The court also found that Mr Justice Turner’s decision in the High Court to stay the English proceedings against BHP England under Article 34 of the recast Brussels Regulation was flawed. Article 34 gives EU member state courts – and UK courts hearing pre-Brexit cases – the ability to stay proceedings when parallel cases are also pending in countries outside the EU. While the provision is meant to help avoid irreconcilable judgments in different jurisdictions, the Court of Appeal found that the degree of overlap between the English and Brazilian proceedings was relatively small.
Jones said: “As businesses’ focus on ESG risk intensifies, developments in this litigation are of real interest to UK-headquartered multinationals, particularly those operating in sectors like energy, mining and food production. The ruling shows that the English courts will not necessarily decline jurisdiction even where related proceedings are on foot in the foreign jurisdiction where an incident has taken place.”
“It may drive concerns about an increase in such claims being pursued in the English courts against English parent companies, with multinational businesses potentially having to fight parallel proceedings in multiple jurisdictions.

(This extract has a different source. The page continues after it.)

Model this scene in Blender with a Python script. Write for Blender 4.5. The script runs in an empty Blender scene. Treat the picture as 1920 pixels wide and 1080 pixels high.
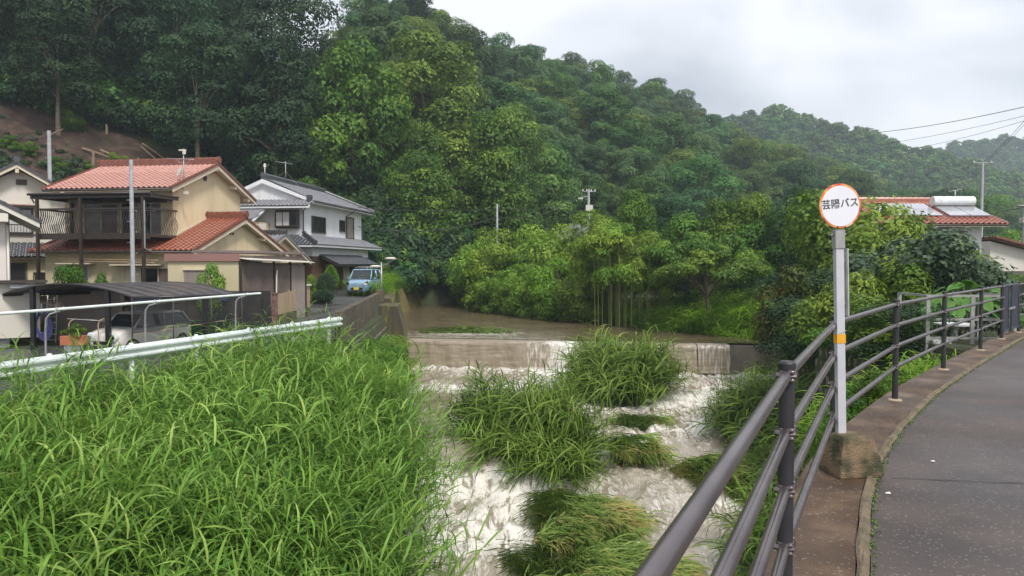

That said, it needs to be remembered that, like in other similar claims which we have seen in the English appellate courts in recent years, no finding has actually been made that the English parent company here is liable to the overseas claimants,” Jones said.
“In addition, the detailed and complex judgment in this case demonstrates that the courts will carefully consider the nature, progress and potential outcome of any parallel overseas proceedings, so that there may well still be cases where, on the facts, the existence of proceedings elsewhere is enough to cause the English courts to stay their own proceedings,” Jones said.
She added: “Nevertheless, many multinationals operating in higher risk sectors and jurisdictions have been reviewing their approach to overseas subsidiary risk management, and this latest decision is a further reminder of the importance of seeking specialist advice. Businesses that have suffered an incident that might expose them to mass claims should also carefully consider whether a redress scheme implemented 'on the ground' in the affected country could mitigate the risk of claims arising in the English courts.”